How can BAS support budget justification for cybersecurity initiatives?

BAS provides empirical evidence that shows how existing controls perform and highlights gaps. By comparing results before and after implementing new tools or processes, cybersecurity leaders can demonstrate ROI and support budget requests with data-driven insights.

What kind of metrics does BAS provide that are relevant to executives?

Key metrics include attack success rates, detection times, response effectiveness, risk exposure, and improvement over time. These metrics help boards assess the organization’s cybersecurity posture in measurable and strategic terms.

Can BAS help with regulatory compliance?

Yes. Many Breach and Attack Simulation platforms map results to regulatory and industry compliance frameworks such as NIST, ISO 27001, GDPR, HIPAA, and PCI-DSS. This helps demonstrate readiness and satisfy audit requirements.

Is BAS safe to run in a live environment?

Most modern BAS tools are designed to operate safely in production environments. They simulate attacks using benign payloads or controlled scenarios, ensuring no disruption to business operations while still testing real vulnerabilities and control responses.

How frequently should organizations run BAS tests?
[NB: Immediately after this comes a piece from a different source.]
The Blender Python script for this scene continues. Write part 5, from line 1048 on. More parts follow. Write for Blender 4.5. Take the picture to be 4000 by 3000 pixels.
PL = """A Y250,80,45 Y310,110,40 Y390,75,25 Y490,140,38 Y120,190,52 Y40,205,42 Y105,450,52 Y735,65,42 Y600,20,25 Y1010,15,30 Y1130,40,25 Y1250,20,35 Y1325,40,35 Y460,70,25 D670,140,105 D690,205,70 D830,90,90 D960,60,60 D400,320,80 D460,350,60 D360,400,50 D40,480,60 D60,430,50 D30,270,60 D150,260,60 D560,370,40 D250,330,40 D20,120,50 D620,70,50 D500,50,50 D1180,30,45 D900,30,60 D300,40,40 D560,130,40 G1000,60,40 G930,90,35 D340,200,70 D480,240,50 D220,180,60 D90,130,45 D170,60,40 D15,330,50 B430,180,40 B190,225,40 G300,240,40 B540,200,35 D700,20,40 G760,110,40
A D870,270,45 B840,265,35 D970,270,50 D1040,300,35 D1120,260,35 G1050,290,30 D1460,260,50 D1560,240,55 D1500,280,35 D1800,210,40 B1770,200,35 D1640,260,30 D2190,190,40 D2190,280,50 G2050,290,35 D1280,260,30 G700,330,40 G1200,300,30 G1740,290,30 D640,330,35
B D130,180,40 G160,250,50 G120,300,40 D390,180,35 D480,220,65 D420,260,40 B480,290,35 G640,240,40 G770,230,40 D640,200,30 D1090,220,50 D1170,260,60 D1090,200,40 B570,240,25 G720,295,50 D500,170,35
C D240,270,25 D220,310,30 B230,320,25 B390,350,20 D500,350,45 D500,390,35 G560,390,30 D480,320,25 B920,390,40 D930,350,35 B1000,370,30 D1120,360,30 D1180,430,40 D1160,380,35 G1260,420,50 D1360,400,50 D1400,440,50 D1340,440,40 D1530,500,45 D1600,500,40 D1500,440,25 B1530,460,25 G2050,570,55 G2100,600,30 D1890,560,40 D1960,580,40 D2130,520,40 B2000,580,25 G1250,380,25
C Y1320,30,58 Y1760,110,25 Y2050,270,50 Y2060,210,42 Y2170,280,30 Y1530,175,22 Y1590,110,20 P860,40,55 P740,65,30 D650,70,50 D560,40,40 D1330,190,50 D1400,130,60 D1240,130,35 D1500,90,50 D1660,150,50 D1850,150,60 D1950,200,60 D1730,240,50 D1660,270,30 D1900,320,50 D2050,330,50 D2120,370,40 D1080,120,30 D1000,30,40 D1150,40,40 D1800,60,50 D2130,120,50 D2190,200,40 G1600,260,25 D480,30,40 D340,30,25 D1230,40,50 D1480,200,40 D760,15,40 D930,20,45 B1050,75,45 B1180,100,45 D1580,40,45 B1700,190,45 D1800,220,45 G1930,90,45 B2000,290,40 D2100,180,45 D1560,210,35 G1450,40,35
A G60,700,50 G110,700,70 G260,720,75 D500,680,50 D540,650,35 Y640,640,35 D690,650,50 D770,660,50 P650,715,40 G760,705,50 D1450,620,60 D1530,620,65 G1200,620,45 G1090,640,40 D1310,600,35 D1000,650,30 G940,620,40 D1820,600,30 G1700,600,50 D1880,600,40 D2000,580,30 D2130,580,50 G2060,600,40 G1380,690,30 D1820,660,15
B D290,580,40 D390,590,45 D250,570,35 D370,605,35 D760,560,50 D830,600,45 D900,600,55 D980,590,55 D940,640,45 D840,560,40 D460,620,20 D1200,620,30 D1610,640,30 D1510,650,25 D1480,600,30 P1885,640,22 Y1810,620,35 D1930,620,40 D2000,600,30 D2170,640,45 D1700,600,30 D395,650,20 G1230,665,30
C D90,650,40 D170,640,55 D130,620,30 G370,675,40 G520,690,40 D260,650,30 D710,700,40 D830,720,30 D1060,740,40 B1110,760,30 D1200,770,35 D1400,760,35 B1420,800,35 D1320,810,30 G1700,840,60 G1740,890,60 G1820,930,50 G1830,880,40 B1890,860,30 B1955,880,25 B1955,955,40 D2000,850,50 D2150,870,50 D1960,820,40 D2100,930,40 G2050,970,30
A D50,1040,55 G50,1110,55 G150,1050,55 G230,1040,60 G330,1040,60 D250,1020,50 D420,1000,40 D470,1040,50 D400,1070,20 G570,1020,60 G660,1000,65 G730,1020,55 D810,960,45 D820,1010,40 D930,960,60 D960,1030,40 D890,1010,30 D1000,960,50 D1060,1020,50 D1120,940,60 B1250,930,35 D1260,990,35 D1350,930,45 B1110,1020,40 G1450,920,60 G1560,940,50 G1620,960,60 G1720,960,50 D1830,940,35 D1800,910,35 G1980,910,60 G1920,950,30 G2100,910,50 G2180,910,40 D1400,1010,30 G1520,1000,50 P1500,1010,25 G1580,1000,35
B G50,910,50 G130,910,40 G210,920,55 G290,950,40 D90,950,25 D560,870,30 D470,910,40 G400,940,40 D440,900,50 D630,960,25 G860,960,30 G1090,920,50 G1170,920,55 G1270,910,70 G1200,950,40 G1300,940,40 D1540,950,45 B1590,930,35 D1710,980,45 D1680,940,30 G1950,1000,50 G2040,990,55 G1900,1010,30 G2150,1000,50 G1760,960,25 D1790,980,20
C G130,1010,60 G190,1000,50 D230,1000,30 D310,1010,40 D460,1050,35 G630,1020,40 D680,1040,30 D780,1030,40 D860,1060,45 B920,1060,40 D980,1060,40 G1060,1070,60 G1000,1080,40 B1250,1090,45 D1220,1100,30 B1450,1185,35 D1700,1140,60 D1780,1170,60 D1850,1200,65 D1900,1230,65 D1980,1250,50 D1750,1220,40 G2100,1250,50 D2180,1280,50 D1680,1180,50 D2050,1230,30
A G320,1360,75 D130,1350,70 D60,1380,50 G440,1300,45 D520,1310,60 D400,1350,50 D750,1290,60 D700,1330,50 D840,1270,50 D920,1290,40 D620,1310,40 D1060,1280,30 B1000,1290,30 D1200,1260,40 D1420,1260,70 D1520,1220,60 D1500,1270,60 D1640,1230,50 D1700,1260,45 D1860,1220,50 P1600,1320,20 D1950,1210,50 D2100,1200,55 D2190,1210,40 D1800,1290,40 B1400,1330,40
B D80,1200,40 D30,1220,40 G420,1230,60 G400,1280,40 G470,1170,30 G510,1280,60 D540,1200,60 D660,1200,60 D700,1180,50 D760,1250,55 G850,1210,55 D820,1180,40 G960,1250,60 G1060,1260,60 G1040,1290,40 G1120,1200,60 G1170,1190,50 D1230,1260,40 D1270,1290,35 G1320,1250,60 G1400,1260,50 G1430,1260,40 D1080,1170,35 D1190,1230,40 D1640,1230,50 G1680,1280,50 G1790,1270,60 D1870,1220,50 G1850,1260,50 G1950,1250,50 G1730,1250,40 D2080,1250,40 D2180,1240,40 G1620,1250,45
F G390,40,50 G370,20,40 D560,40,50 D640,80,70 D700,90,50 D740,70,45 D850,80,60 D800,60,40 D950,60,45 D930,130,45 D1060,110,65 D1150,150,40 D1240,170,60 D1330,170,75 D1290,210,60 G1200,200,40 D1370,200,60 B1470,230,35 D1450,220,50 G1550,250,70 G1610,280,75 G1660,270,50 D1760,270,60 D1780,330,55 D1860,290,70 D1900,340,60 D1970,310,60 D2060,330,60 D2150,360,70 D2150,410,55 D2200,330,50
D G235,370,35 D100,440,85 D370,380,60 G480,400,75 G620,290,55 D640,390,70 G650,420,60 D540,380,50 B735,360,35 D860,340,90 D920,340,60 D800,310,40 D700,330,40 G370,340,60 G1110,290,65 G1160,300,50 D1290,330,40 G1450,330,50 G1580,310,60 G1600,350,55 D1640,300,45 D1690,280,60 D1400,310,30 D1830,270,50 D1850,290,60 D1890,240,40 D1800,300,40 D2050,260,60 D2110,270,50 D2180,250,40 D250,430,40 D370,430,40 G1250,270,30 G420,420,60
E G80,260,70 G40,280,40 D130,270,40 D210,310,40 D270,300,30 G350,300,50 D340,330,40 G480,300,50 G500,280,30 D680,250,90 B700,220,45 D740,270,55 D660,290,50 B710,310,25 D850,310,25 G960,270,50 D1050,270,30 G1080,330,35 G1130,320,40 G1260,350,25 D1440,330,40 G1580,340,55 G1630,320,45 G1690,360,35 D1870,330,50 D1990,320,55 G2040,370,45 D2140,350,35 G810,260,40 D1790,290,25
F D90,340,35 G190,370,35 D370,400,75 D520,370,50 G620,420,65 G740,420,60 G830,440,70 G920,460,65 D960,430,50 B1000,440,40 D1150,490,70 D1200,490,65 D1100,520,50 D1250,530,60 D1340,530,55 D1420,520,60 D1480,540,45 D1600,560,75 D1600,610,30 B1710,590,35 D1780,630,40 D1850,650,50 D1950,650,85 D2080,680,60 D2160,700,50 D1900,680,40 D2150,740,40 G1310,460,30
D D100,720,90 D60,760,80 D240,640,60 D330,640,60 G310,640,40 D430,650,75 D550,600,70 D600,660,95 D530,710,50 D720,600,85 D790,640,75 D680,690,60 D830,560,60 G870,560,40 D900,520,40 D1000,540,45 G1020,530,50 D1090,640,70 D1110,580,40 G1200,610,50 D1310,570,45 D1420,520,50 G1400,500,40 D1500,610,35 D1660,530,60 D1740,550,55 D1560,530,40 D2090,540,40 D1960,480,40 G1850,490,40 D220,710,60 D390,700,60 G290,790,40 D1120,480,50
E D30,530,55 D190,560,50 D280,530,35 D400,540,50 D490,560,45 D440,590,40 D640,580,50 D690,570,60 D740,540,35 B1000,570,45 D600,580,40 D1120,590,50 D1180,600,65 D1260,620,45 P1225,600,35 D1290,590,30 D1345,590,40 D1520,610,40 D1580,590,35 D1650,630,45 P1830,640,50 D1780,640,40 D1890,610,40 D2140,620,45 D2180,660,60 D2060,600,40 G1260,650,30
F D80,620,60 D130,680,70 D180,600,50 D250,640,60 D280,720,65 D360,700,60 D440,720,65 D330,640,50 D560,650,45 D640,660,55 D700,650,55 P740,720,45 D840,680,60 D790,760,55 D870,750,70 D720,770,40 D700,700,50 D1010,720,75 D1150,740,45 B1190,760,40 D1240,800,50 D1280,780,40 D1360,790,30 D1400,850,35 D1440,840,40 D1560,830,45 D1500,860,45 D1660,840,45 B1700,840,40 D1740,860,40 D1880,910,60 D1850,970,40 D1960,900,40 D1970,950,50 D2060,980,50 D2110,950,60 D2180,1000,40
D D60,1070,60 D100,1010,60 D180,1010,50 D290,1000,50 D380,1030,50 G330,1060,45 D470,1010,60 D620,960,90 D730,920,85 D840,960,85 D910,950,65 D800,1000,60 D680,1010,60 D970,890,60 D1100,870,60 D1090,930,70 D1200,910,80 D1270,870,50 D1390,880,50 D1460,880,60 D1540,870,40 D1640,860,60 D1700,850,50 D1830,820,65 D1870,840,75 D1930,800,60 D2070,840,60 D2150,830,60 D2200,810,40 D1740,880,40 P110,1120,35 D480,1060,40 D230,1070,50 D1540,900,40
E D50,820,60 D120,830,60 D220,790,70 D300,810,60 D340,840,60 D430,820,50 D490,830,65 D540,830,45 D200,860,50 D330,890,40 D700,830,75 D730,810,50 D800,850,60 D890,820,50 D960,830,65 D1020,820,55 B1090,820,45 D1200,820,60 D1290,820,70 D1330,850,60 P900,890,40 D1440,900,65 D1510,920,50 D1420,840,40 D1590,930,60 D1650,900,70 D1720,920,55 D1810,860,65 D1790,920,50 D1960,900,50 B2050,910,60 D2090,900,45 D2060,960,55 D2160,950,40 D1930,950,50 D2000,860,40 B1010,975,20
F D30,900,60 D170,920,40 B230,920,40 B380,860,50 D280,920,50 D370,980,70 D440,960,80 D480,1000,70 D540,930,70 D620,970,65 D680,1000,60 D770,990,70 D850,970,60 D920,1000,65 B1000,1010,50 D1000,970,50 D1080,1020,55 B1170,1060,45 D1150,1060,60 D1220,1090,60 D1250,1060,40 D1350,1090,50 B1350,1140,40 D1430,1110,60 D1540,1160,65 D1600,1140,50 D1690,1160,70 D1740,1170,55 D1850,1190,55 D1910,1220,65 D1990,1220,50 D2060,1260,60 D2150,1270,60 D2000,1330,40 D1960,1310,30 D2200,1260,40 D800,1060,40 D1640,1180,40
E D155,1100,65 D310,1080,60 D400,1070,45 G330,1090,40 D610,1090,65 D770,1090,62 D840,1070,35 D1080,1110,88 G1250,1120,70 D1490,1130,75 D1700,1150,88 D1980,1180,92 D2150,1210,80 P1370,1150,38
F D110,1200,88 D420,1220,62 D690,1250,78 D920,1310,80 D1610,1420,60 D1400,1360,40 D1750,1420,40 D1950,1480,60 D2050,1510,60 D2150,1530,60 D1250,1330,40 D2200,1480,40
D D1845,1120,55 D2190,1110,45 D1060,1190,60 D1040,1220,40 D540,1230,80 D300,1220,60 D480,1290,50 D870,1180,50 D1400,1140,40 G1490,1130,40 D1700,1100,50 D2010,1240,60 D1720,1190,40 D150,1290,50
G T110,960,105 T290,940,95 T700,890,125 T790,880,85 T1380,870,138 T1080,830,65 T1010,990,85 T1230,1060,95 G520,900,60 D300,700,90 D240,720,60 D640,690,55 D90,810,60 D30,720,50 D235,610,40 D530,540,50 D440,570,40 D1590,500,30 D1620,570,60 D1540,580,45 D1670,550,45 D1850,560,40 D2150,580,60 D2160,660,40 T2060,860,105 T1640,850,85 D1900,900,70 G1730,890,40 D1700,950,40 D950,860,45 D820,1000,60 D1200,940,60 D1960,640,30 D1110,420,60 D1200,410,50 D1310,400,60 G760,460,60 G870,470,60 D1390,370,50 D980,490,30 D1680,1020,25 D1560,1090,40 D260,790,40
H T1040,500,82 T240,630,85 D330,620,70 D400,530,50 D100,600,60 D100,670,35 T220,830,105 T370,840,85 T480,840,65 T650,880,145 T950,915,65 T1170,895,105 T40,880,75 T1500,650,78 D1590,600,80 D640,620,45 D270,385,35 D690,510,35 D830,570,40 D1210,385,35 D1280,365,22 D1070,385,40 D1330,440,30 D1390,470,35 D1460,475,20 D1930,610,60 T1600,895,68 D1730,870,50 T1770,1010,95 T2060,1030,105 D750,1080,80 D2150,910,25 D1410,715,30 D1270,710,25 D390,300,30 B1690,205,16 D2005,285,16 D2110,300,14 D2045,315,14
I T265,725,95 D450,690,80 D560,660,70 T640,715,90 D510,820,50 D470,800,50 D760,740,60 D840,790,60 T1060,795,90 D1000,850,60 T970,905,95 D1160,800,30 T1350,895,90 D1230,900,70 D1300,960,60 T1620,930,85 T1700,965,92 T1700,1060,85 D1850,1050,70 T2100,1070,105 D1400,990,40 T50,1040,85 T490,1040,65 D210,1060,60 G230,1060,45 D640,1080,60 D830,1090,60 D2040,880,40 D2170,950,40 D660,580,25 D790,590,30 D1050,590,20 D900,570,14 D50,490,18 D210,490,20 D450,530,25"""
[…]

Best practices recommend running Breach and Attack Simulation continuously or at least on a scheduled basis—monthly or quarterly. This ensures that new threats, system changes, and updates don’t introduce new vulnerabilities unnoticed.

What types of attacks can BAS simulate?

BAS platforms can simulate a wide array of attack vectors including phishing, ransomware, lateral movement, data exfiltration, privilege escalation, and more—often based on real-world attacker tactics like those in the MITRE ATT&CK framework.

How can I communicate BAS results effectively to the board?

Focus on outcomes over technical details. Present results in terms of business risk, financial exposure, compliance status, and overall improvement trends. Use visuals like risk heat maps, scoring dashboards, and business impact scenarios to drive the message home.